I really like these tools. It would be great if you would post a WIP of how you have gone from an idea to having the tool. Not just the grinding, but the detailed specification of the steel that you purchased, and everything that you did to turn it into a working tool.

David
 
I too would like to see a WIP, I have just got a lathe and got the idea of trying to make some of my own tools.
 
Hello,

and thank you for your comments. Unfortunately, I have not taken work in progress photos, but to please you, I will document the making of a new tool. About the steel I use: it is M2 general purpose high speed steel. These blank knives are sold at industrial supply houses in different shapes and sizes, and are used for the making of custom knives for metal turning.
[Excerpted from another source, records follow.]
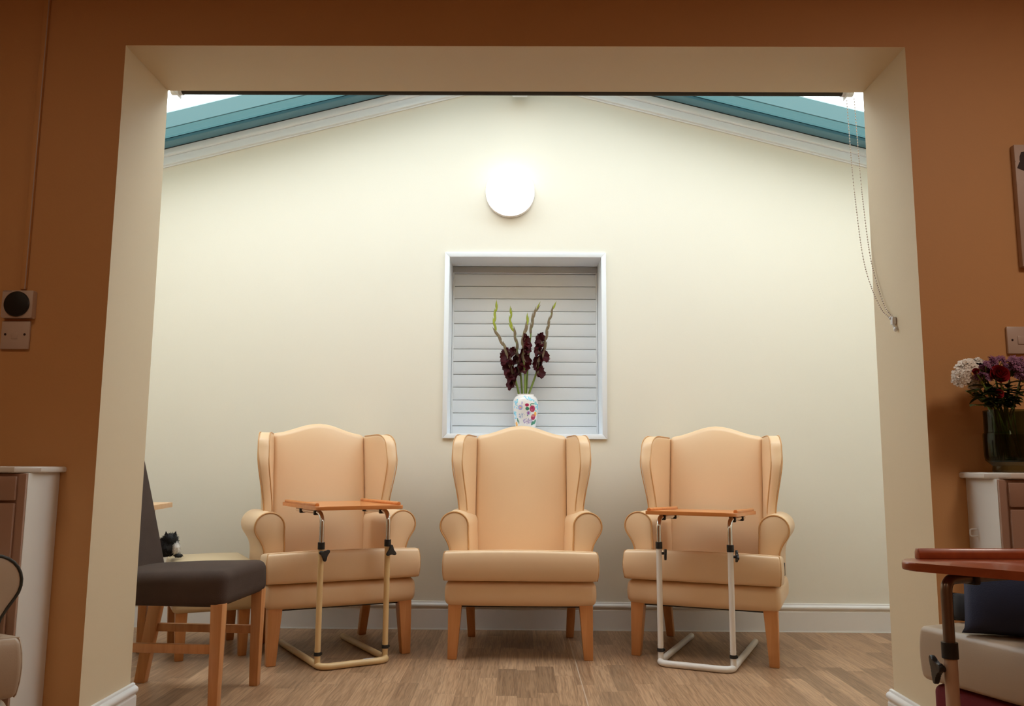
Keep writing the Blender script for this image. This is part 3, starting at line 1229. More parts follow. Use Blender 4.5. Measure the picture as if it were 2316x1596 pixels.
# ================================================================== SHALLOW CABINETS
def cabinet(name, xin, xout, s, label):
    """xin: end towards the opening; s = -1 for the left one"""
    yf, yw = 2.400, FY
    t = tag(thing(name, (xin, yw, 0)), label, 'cabinet')
    W = abs(xout - xin)
    d = yw - yf

    def bx(n, x0, x1, y0, y1, z0, z1, mt, par, bev=0.003):
        bm = BM()
        a, b = sorted((s * x0, s * x1))
        box(bm, a, b, y0, y1, z0, z1, bev)
        return obj(n, bm, mt, par)
    bx('body', 0, W, -d, -0.0005, 0.0, 0.842, M['cabside'], t, 0.002)
    bm = BM()
    ch = 0.05
    poly = [(-0.018, 0), (-0.018, -d + 0.03), (-0.018 + 0.045, -d - 0.025), (W, -d - 0.025), (W, 0)]
    poly = [(s * x, y - 0.0005) for x, y in poly]
    prism(bm, poly if s > 0 else poly[::-1], 0.842, 0.8595, bev=0.005, seg=3)
    obj('worktop', bm, M['cabside'], t)
    bx('front_frame', 0.0, W, -d - 0.010, -d, 0.03, 0.840, M['cabshade'], t)
    x = 0.022
    while x < W - 0.1:
        w = min(0.42, W - 0.02 - x)
        dr = bx('drawer', x, x + w, -d - 0.022, -d - 0.010, 0.765, 0.832, M['cabshade'], t, 0.003)
        bx('handle', x + w / 2 - 0.05, x + w / 2 + 0.05, -d - 0.034, -d - 0.022, 0.795, 0.803, M['cabside'], dr, 0.003)
        do = bx('door', x, x + w, -d - 0.022, -d - 0.010, 0.05, 0.758, M['cabshade'], t, 0.003)
        for g in range(5):
            xx = x + 0.045 + g * (w - 0.09) / 4
            bx('moulding', xx - 0.006, xx + 0.006, -d - 0.026, -d - 0.022, 0.14, 0.68, M['cabshade'], do, 0.002)
        x += w + 0.012
    return t


cabinet('cabinet', -1.388, -2.60, -1, 'shallow white cabinet against the partition wall, left of the wide opening')
rc = cabinet('cabinet', 1.345, 2.60, 1, 'shallow white cabinet under the flower vase, right of the wide opening')
bm = BM()
tube(bm, fillet([(-0.001, -0.05, 0.695), (-0.022, -0.05, 0.695), (-0.022, -0.05, 0.675), (-0.001, -0.05, 0.675)], 0.006, 4), 0.0022, 8)
obj('hook', bm, M['cabside'], rc)

# ================================================================== FITTINGS ON THE PARTITION WALL
def wall_thing(name, x, z, label, cat):
    return tag(thing(name, (x, FY, z)), label, cat)


tk = wall_thing('cable_trunking', -1.5455, 1.41, 'thin vertical cable trunking above the black dial on the left', 'trunking')
bm = BM()
box(bm, -0.009, 0.009, -0.011, -0.0003, -0.005, LZ - 1.411, 0.002)
obj('channel', bm, M['dimwall'], tk)
bm = BM()
box(bm, 0.006, 0.0095, -0.0118, -0.0095, -0.005, LZ - 1.411, 0.0005)
obj('lid_edge', bm, M['plate'], tk)
th = wall_thing('wall_dial', -1.551, 1.356, 'square wall unit with a large round black dial, on the partition wall at the left', 'dial')
bm = BM()
prism(bm, rounded_poly([(-0.048, -0.043), (0.048, -0.043), (0.048, 0.043), (-0.048, 0.043)], 0.004), 0.0003, 0.022, lambda x, y, z: (x, -z, y), bev=0.002)
obj('casing', bm, M['plate'], th)
bm = BM()
lathe(bm, [(0, 0.022), (0.039, 0.022), (0.0395, 0.026), (0.037, 0.029), (0.02, 0.032), (0, 0.033)], 40)
dl = obj('dial', turn(bm, TOFRONT), M['dark'], th)
bm = BM()
box(bm, -0.046, -0.020, -0.0225, -0.0215, 0.0405, 0.0415)
obj('mark', bm, M['screw'], th)
sp = wall_thing('socket_plate', -1.557, 1.261, 'square plastic outlet plate with two screws, below the black dial', 'outlet')
bm = BM()
box(bm, -0.044, 0.044, -0.010, -0.0003, -0.044, 0.044, 0.003)
fp = obj('faceplate', bm, M['plate'], sp)
bm = BM()
prism(bm, [(-0.010, -0.012), (0.010, -0.012), (0.010, 0.012), (-0.012, 0.004)], 0.0095, 0.0112, lambda x, y, z: (x, -z, y), bev=0.0006)
obj('insert', bm, M['plate'], fp)
for s in (-1, 1):
    bm = BM()
    lathe(bm, [(0, 0.0098), (0.0038, 0.0098), (0.0036, 0.0108), (0, 0.0108)], 16)
    o = obj('screw', turn(bm, TOFRONT), M['screw'], fp)
    o.location = (s * 0.030, 0, 0.002)
sw = wall_thing('light_switch', 1.540, 1.261, 'white light switch above the flowers at the right edge', 'switch')
bm = BM()
box(bm, -0.044, 0.044, -0.010, -0.0003, -0.042, 0.042, 0.003)
fp = obj('faceplate', bm, M['plate'], sw)
bm = BM()
box(bm, -0.013, 0.013, -0.0125, -0.0095, -0.013, 0.013, 0.0015)
obj('rocker', bm, M['plate'], fp)
for s in (-1, 1):
    bm = BM()
    lathe(bm, [(0, 0.0098), (0.0035, 0.0098), (0.0032, 0.0107), (0, 0.0107)], 16)
    o = obj('screw', turn(bm, TOFRONT), M['screw'], fp)
    o.location = (s * 0.029, 0, 0)
bd = wall_thing('picture_panel', 1.70, 1.685, 'pale picture panel on the partition wall, high at the right edge', 'picture')
bm = BM()
box(bm, -0.147, 0.147, -0.022, -0.0003, -0.196, 0.196, 0.003)
pn = obj('panel', bm, M['paleplate'], bd)
bm = BM()
blob(bm, (-0.085, -0.0215, 0.140), (0.042, 0.0012, 0.050), 3, 0.8, 5)
obj('blotch', bm, M['screw'], pn)['label'] = 'dark printed blotch'

# ================================================================== PAINTED VASE AND GLADIOLI
VX, VY, VZ = 0.0405, 4.80, HZ0 + 0.0035
vs = tag(thing('porcelain_vase', (VX, VY, VZ)), 'white porcelain vase painted with flowers, on the hatch sill', 'vase')
outer = [(0.0, 0), (0.046, 0), (0.050, 0.004), (0.053, 0.02), (0.058, 0.05), (0.0645, 0.09), (0.0705, 0.13), (0.0725, 0.155), (0.0715, 0.180),
         (0.067, 0.200), (0.058, 0.214), (0.0505, 0.2195), (0.0485, 0.224), (0.0495, 0.229)]
pts = spline([(r, z, 0) for r, z in outer[2:]], 12)
prof = [(0, 0), (0.046, 0)] + [(p.x, p.y) for p in pts]
inner = [(0.047, 0.230), (0.0445, 0.224), (0.055, 0.205), (0.066, 0.155), (0.05, 0.03), (0, 0.02)]
bm = BM()
SEG = 200
lathe(bm, prof + inner, SEG)
vo = obj('vessel', bm, M['vase'], vs, True, 60)
me = vo.data
ca = me.color_attributes.new('paint', 'FLOAT_COLOR', 'POINT')
# painted motif in (u, v): u across the side that faces the camera, v height, both in metres
BLU, TEA, GRN, MAG, LIL, ORG = (0.16, 0.52, 0.74), (0.28, 0.66, 0.70), (0.05, 0.23, 0.13), (0.42, 0.02, 0.09), (0.40, 0.36, 0.62), (0.90, 0.42, 0.06)
PUR = (0.36, 0.26, 0.46)
S1 = 0.143 / 925.0


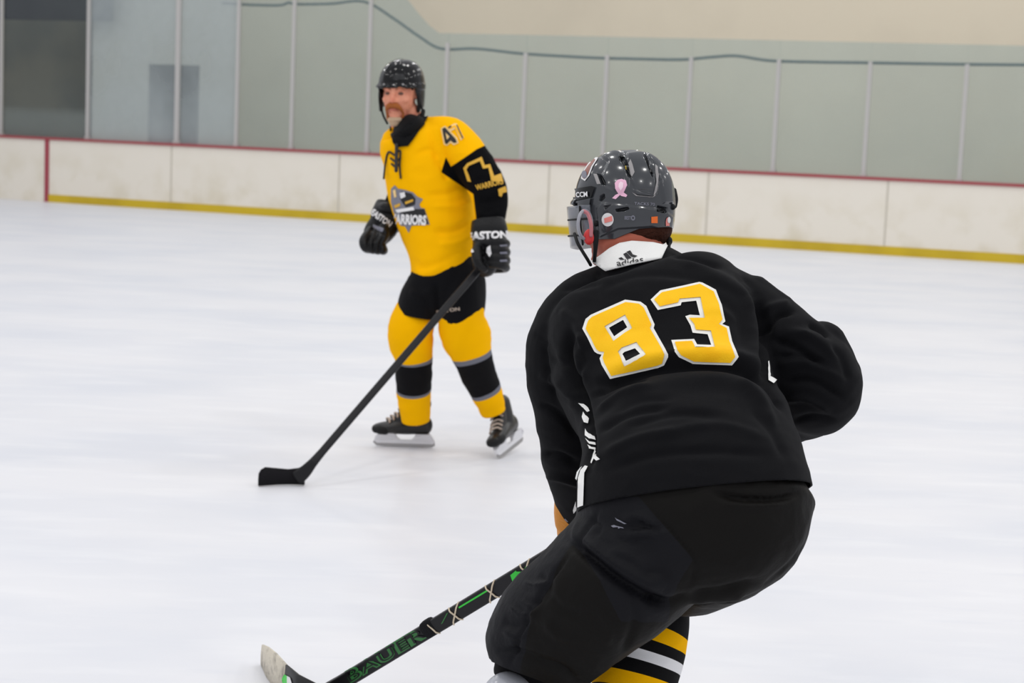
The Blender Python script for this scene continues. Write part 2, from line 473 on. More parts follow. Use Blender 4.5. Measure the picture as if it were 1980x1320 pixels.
sx = nt.nodes.new('ShaderNodeSeparateXYZ'); nt.links.new(tc.outputs['Object'], sx.inputs[0])
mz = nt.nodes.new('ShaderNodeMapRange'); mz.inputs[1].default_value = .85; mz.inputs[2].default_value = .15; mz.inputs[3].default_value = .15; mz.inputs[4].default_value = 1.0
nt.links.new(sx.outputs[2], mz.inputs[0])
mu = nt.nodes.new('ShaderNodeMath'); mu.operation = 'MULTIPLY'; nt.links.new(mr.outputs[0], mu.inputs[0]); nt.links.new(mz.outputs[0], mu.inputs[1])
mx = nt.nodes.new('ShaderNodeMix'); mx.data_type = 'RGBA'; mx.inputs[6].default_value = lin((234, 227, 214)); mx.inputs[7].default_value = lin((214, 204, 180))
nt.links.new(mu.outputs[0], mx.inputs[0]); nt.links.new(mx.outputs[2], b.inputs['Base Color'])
M['cap_red'] = mat('cap_red', (158, 66, 72), .5)
M['line_red'] = mat('line_red', (160, 60, 74), .5)
M['kick_yellow'] = mat('kick_yellow', (206, 176, 22), .45, vary=(1.5, (190, 160, 20), .45, .7))
M['seam'] = mat('seam', (200, 193, 178), .7)
M['post'] = mat('post', (184, 181, 178), .45, metal=.0)
M['cable'] = mat('cable', (98, 108, 104), .6)
rb = root('rink_boards', at_px(990), 'long white rink boards with red cap rail and yellow kick plate around the ice', 'rink boards')
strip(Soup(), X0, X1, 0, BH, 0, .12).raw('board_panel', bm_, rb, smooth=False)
strip(Soup(), X0, X1, BH - .005, BH + .035, -.03, .2).raw('cap_rail', M['cap_red'], rb, smooth=False)
gx = at_px(91).x
strip(Soup(), gx, X1, 0.0, .122, -.012, .01).raw('kick_plate', M['kick_yellow'], rb, smooth=False)
strip(Soup(), gx - .036, gx + .036, 0, BH, -.016, .01, n=1).raw('goal_line_mark', M['line_red'], rb, smooth=False)
for sxp in (331, 880 + 180, 1367, 1713, 655):
    q = at_px(sxp).x
    strip(Soup(), q - .012, q + .012, .1 if sxp != 655 else .1, BH - .01, -.004, .004, n=1).raw('panel_seam', M['seam'], rb, smooth=False)

def glass_mat(name, tint, haze, hcol, noise_amt=0, low=0):
    m = bpy.data.materials.new(name); m.use_nodes = True; nt = m.node_tree; nt.nodes.clear(); N = nt.nodes.new; L = nt.links.new
    out = N('ShaderNodeOutputMaterial'); tr = N('ShaderNodeBsdfTransparent'); tr.inputs[0].default_value = tint
    df = N('ShaderNodeBsdfDiffuse'); df.inputs[0].default_value = lin(hcol)
    tl = N('ShaderNodeBsdfTranslucent'); tl.inputs[0].default_value = lin(hcol)
    gl = N('ShaderNodeBsdfGlossy'); gl.inputs['Roughness'].default_value = .12
    hz = N('ShaderNodeMixShader'); hz.inputs[0].default_value = .35; L(df.outputs[0], hz.inputs[1]); L(tl.outputs[0], hz.inputs[2])
    m1 = N('ShaderNodeMixShader'); L(tr.outputs[0], m1.inputs[1]); L(hz.outputs[0], m1.inputs[2])
    tc = N('ShaderNodeTexCoord'); nz = N('ShaderNodeTexNoise'); nz.inputs['Scale'].default_value = .7; nz.inputs['Detail'].default_value = 3
    L(tc.outputs['Object'], nz.inputs['Vector'])
    r = N('ShaderNodeMapRange'); r.inputs[1].default_value = .35; r.inputs[2].default_value = .65
    r.inputs[3].default_value = max(haze - noise_amt, 0); r.inputs[4].default_value = haze + noise_amt; L(nz.outputs['Fac'], r.inputs[0])
    s = N('ShaderNodeSeparateXYZ'); L(tc.outputs['Object'], s.inputs[0])
    lz = N('ShaderNodeMapRange'); lz.inputs[1].default_value = 1.55; lz.inputs[2].default_value = 1.4; lz.inputs[3].default_value = 0; lz.inputs[4].default_value = low
    L(s.outputs[2], lz.inputs[0]); ad = N('ShaderNodeMath'); ad.operation = 'ADD'; L(r.outputs[0], ad.inputs[0]); L(lz.outputs[0], ad.inputs[1])
    L(ad.outputs[0], m1.inputs[0])
    m2 = N('ShaderNodeMixShader'); m2.inputs[0].default_value = .03; L(m1.outputs[0], m2.inputs[1]); L(gl.outputs[0], m2.inputs[2])
    L(m2.outputs[0], out.inputs[0]); return m
GC = glass_mat('rink_glass', (.88, .935, .96, 1), .08, (192, 204, 200), .02)
GF = glass_mat('fogged_glass', (.84, .905, .95, 1), .38, (206, 212, 212), .14, low=.0)
GD = glass_mat('smoky_glass', (.92, .94, .92, 1), .045, (150, 158, 156), .03, low=.3)
postx = [-2, 165, 337, 452, 558, 704, 853, 1003, 1159, 1320, 1488, 1663, 1848, 2050, 2265, 2490]
edges = [-170] + postx + [2730]
ZR, ZL = 2.86, 3.75
for i in range(len(edges) - 1):
    a, c = at_px(edges[i]), at_px(edges[i + 1])
    t = (c - a).normalized(); k = Vector((-t.y, t.x, 0)); S = Soup(); N_ = 8
    za = ZL if edges[i] < 710 else ZR; zc = ZL if edges[i + 1] < 710 else ZR
    V = []
    for j in range(N_ + 1):
        f = j / N_; p = a + (c - a) * f; g = f if za == zc else f * f * (3 - 2 * f)
        z = za + (zc - za) * min(1, g * 1.05)
        for off in (.07, .082): V += [p + k * off + Vector((0, 0, BH + .02)), p + k * off + Vector((0, 0, z))]
    Fc = []
    for j in range(N_):
        q = j * 4; Fc += [(q, q + 4, q + 5, q + 1), (q + 2, q + 3, q + 7, q + 6), (q + 1, q + 5, q + 7, q + 3), (q, q + 2, q + 6, q + 4)]
    Fc += [(0, 1, 3, 2), (N_ * 4, N_ * 4 + 2, N_ * 4 + 3, N_ * 4 + 1)]
    S.add([v - a for v in V], Fc)
    g = S.raw('glass_pane', GD if i < 2 else (GF if i < 4 else GC), rb, smooth=False); g.location = a
    g['label'] = 'smoky dark glass pane' if i < 2 else 'white fogged glass pane' if i < 4 else 'clear greenish glass pane'
for i, x in enumerate(postx):
    a = at_px(x); w = .075 if x == 337 else (.045 if x < 0 else (.05 if x < 600 else .052))
    top = 3.85 if x < 710 else (2.72 if x < 900 else 2.6)
    t = (bl(a.x + .05) - bl(a.x - .05)).normalized(); ang = math.atan2(t.y, t.x)
    Mx = Matrix.Translation(a) @ Matrix.Rotation(ang, 4, 'Z')
    S = Soup(); S.box(Mx @ Matrix.Translation((0, .045, (BH + .03 + top) / 2)), (w, .045, top - BH - .03)); r = S.raw('glass_post', M['post'], rb, smooth=False)
    S = Soup(); S.box(Mx @ Matrix.Translation((0, .06, BH + .055)), (w * 1.5, .09, .045)); S.raw('post_foot', M['post'], r, smooth=False)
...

I do not like metal ferrules, because they disrupt the shape of the handle, and I feel them uncomfortable, so I came up with this binding, similar to the binding used on fishing rods to secure the rings on the rod. I used high tensile strength 2 mm linen cord for the wrap, bonded the ends with adhesive, and impregnated the wrap with shellac.

It was relatively easy job.

By,

János
 
János, love the fact of making your own tools, this set of own made tools looks great. =D>
Try also to make my own stuff too.
Ad
 
Hello,

Here comes the first part of the „how to”.

As a start, you will need a piece of high speed steel blank in the size of your choice, a piece of quality hardwood for the handle, slow setting epoxy resin adhesive for bonding the cutter into the handle, a good length of strong string, made from natural fibres, cyano-acrylate adhesive for locking the wrap, and shellac to impregnate it.
hogyan_1.jpg

Cutter blanks are available in a wide range of sizes, and a few standard lengths, 160 mm and 200 mm being the most common and readily available. General purpose, impact resistant M2 blanks are good enough for woodturning.
hogyan_2.jpg

For security and control, the handle must be at least 1,5 to 2 times longer than the exposed part of the cutter. The cutter must be seated into the handle for 30 percent of its length, but a minimum amount of 5 cm is strongly recommended. So, using a 200 mm cutter blank, you will get a tool with 140 mm of the steel exposed.

For safety, the diameter of the handle should be at least 10 mm larger than the width of the cutter blank, and the end of wider cutter blanks must be ground into a tang, to conform to this requirement. The handle should thicken towards its butt end. A handle made in this manner is strong enough, so a ferrule is not required.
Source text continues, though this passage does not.